Problem requirements: Each line that holds the word "Write" counts once; report the total and nothing else.

Dataset rows:
━━━━
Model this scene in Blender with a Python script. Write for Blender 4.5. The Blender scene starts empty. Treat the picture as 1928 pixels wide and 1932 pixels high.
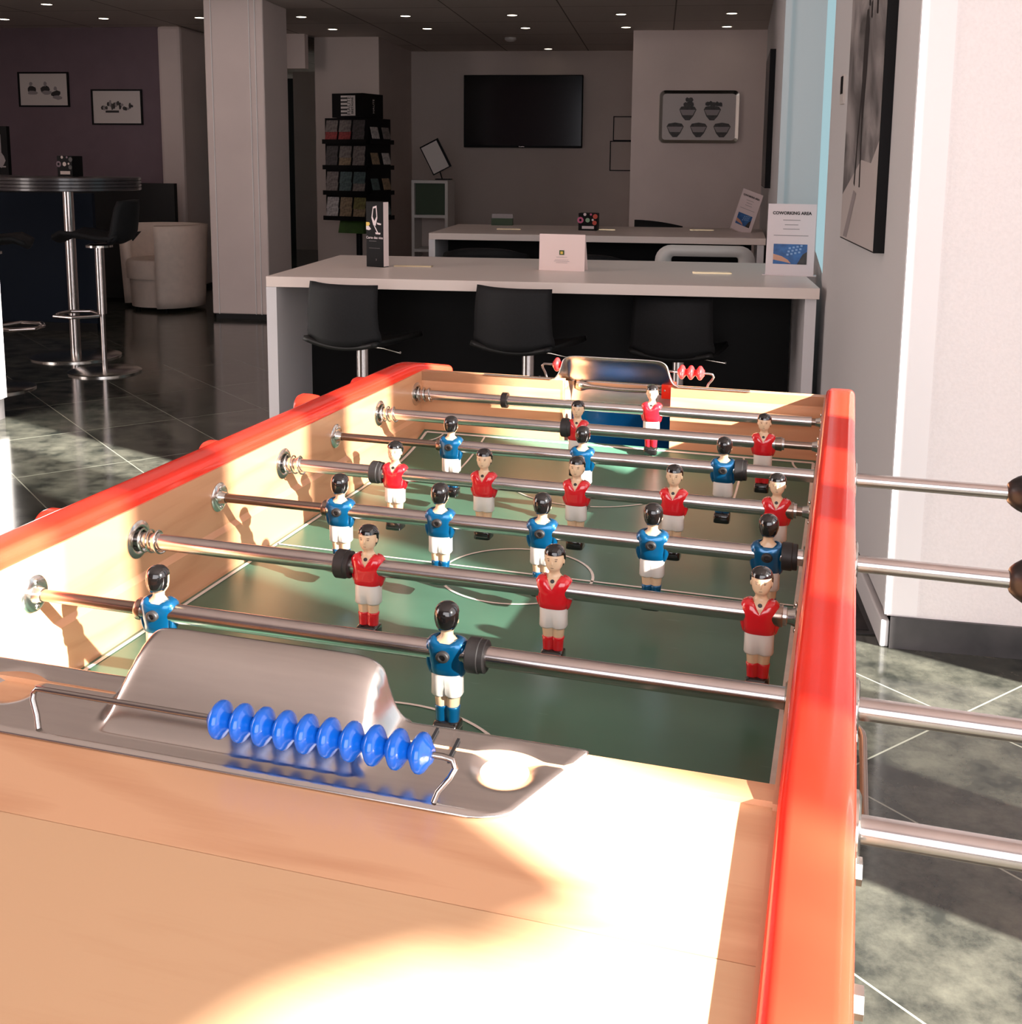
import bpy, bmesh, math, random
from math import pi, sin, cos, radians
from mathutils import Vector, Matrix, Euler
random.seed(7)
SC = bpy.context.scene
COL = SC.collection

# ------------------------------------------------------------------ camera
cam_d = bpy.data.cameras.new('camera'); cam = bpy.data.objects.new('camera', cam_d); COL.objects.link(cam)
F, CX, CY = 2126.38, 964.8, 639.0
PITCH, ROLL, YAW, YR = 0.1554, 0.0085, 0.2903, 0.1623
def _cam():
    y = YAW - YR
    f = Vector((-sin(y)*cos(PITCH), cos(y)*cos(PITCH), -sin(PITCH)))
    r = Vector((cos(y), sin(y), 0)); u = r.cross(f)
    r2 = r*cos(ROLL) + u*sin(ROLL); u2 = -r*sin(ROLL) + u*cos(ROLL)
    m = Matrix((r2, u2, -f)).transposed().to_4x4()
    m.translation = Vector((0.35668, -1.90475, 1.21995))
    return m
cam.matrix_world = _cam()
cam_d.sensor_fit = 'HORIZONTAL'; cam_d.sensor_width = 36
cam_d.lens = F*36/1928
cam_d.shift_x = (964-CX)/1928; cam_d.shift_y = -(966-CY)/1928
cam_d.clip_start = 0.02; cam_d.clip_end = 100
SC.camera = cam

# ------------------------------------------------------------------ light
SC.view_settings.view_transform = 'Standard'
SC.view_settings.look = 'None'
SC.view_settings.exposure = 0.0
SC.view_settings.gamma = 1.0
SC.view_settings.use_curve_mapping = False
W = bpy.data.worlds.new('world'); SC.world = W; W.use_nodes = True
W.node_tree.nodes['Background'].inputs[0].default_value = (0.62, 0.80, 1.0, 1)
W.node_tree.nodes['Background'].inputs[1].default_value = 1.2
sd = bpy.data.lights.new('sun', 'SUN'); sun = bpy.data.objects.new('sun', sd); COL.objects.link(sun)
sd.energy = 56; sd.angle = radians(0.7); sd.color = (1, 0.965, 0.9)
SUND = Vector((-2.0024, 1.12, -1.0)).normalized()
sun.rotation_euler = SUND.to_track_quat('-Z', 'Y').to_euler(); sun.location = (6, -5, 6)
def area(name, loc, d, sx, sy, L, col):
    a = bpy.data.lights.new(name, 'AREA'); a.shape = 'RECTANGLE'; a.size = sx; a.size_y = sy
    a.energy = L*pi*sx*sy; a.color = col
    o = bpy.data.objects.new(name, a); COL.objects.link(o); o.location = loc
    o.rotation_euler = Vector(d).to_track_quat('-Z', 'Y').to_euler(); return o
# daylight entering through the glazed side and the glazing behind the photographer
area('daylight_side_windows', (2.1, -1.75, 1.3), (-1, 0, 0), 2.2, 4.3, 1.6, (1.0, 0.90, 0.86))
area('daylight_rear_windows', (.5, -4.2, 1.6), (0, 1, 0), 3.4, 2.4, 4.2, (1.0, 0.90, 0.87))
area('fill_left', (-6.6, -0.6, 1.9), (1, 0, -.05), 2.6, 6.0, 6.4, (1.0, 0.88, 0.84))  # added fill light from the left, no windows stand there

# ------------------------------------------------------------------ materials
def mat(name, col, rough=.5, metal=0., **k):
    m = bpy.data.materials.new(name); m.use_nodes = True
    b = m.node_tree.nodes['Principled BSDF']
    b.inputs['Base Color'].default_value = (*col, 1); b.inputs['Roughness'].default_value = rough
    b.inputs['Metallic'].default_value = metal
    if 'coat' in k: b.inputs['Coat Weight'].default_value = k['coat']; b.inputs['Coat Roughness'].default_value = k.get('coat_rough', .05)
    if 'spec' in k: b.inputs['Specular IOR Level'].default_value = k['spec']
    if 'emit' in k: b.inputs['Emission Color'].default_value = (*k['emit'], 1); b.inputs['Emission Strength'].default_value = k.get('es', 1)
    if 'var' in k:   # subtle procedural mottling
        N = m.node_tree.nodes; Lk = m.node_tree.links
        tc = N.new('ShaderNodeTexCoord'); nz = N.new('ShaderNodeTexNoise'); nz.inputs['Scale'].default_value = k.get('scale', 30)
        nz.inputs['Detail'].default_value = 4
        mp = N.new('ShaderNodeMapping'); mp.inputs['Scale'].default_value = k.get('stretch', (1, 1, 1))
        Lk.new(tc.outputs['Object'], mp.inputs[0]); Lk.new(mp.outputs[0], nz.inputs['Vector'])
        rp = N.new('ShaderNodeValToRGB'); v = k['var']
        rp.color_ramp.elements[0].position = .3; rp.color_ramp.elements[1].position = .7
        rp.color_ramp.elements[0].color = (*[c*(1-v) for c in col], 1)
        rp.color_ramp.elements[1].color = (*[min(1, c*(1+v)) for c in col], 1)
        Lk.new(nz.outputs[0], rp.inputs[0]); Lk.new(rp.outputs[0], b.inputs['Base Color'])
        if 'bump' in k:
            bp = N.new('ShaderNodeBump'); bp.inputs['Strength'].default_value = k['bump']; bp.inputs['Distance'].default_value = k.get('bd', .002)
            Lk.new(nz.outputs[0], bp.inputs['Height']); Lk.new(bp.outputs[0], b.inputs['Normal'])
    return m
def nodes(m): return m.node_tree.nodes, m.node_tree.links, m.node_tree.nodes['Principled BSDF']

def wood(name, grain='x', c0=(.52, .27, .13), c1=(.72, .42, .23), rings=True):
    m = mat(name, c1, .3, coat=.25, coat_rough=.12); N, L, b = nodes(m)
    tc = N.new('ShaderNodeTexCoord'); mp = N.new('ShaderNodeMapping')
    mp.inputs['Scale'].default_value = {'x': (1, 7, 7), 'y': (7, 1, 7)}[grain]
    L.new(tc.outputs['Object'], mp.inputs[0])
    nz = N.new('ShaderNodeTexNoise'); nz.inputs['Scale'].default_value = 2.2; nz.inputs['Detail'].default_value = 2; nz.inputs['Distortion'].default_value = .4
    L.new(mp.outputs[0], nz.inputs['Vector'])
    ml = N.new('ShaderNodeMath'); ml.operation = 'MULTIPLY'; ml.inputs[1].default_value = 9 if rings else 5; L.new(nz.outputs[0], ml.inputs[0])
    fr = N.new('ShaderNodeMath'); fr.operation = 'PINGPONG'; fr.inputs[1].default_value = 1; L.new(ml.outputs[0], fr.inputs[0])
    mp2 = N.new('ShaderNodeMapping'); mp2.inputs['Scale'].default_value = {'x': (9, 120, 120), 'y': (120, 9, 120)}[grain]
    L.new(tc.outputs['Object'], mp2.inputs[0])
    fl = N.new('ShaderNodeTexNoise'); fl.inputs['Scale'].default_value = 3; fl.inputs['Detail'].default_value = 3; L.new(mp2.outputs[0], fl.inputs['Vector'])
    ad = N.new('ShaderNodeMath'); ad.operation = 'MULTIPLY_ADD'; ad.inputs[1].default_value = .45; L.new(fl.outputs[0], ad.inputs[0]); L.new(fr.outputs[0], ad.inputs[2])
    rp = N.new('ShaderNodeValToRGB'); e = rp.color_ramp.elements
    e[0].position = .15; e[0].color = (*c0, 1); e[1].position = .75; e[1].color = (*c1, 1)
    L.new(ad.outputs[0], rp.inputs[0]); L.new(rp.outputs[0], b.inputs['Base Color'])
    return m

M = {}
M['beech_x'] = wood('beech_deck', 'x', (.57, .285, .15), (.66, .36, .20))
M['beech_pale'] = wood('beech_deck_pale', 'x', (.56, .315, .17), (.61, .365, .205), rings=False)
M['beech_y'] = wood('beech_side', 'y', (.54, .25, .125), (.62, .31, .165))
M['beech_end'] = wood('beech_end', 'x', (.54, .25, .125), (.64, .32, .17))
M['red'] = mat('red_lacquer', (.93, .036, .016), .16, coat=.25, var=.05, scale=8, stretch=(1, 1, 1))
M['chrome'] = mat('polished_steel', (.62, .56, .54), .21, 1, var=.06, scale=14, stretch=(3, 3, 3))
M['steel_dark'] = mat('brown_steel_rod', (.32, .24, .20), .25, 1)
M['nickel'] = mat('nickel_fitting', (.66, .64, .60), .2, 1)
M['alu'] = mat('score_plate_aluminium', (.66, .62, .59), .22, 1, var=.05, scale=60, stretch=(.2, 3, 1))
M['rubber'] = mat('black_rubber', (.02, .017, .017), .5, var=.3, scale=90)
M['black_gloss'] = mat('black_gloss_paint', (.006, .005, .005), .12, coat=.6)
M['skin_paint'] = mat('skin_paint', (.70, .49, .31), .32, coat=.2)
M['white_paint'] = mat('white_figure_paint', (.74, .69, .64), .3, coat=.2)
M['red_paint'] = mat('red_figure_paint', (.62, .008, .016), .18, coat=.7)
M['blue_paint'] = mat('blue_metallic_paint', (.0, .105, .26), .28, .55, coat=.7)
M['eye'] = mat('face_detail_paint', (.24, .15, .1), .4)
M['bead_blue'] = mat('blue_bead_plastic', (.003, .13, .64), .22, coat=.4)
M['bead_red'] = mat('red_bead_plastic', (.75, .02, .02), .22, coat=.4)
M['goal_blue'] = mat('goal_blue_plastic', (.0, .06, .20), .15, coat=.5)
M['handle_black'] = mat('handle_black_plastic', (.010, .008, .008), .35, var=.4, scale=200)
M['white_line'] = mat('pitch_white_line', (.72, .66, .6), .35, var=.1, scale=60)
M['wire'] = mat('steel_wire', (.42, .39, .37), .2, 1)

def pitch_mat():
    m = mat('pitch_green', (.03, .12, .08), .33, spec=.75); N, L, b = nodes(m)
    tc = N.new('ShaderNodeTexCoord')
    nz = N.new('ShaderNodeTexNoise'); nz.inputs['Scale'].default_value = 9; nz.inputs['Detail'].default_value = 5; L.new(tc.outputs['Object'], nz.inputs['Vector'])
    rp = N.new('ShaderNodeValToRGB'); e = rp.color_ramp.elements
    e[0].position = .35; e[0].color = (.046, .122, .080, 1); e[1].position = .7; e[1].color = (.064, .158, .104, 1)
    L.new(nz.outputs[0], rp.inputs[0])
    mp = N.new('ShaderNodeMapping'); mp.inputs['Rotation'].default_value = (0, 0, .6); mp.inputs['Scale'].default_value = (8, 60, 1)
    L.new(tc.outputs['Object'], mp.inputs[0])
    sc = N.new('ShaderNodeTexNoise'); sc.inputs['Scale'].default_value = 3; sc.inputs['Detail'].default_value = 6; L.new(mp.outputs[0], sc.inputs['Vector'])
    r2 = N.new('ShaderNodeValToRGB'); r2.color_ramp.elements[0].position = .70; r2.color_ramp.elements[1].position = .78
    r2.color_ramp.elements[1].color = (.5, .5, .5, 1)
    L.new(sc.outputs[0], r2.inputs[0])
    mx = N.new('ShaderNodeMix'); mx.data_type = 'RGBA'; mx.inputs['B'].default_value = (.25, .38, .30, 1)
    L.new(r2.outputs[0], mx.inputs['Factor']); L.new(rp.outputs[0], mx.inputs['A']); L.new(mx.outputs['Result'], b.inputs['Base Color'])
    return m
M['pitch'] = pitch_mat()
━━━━
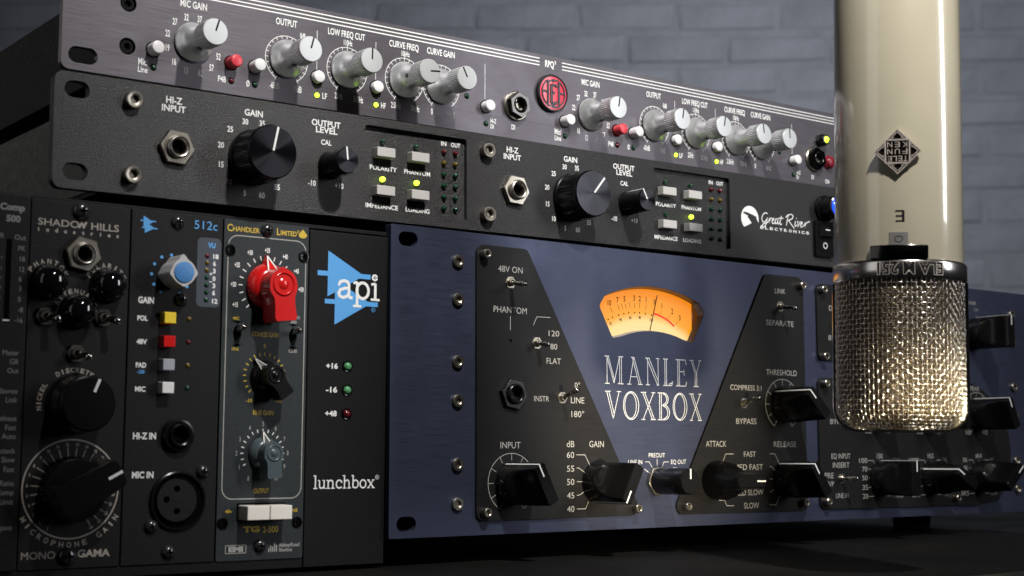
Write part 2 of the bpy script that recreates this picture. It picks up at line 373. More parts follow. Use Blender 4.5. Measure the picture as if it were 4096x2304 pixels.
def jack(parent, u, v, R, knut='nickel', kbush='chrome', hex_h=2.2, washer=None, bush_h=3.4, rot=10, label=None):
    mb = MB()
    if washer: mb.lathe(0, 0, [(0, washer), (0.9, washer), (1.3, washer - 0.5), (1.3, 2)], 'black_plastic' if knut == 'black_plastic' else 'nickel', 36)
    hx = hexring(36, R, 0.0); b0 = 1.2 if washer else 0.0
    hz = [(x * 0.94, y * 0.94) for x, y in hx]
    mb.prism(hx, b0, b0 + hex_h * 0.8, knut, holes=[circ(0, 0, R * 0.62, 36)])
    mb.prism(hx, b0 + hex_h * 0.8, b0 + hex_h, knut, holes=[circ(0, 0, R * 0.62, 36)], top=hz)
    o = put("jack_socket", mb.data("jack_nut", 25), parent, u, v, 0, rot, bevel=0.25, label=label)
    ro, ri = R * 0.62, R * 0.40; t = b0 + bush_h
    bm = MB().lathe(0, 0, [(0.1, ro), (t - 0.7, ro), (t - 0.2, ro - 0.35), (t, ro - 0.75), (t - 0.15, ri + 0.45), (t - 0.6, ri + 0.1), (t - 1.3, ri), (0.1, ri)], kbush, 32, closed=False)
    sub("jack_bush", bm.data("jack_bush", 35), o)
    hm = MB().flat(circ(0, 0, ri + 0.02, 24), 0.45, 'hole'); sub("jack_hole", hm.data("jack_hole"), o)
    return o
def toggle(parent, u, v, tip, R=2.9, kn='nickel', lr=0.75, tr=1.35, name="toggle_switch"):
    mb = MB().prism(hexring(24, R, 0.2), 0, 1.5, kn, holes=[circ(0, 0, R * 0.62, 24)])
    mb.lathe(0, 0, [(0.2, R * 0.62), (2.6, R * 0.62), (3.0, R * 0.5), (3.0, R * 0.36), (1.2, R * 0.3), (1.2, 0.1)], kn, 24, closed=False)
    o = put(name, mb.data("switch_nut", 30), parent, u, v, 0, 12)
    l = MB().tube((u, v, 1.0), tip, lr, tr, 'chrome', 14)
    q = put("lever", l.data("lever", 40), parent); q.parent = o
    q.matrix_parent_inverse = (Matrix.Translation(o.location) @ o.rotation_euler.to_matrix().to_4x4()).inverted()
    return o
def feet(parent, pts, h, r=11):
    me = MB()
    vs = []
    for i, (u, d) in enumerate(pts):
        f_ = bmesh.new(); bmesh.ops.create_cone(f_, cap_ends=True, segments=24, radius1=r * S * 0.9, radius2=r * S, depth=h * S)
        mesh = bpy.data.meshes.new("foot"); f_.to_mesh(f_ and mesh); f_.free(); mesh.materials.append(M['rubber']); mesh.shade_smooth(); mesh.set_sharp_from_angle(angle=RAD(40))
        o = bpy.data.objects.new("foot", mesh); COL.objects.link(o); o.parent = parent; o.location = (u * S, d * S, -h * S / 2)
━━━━
Finished exercise: 2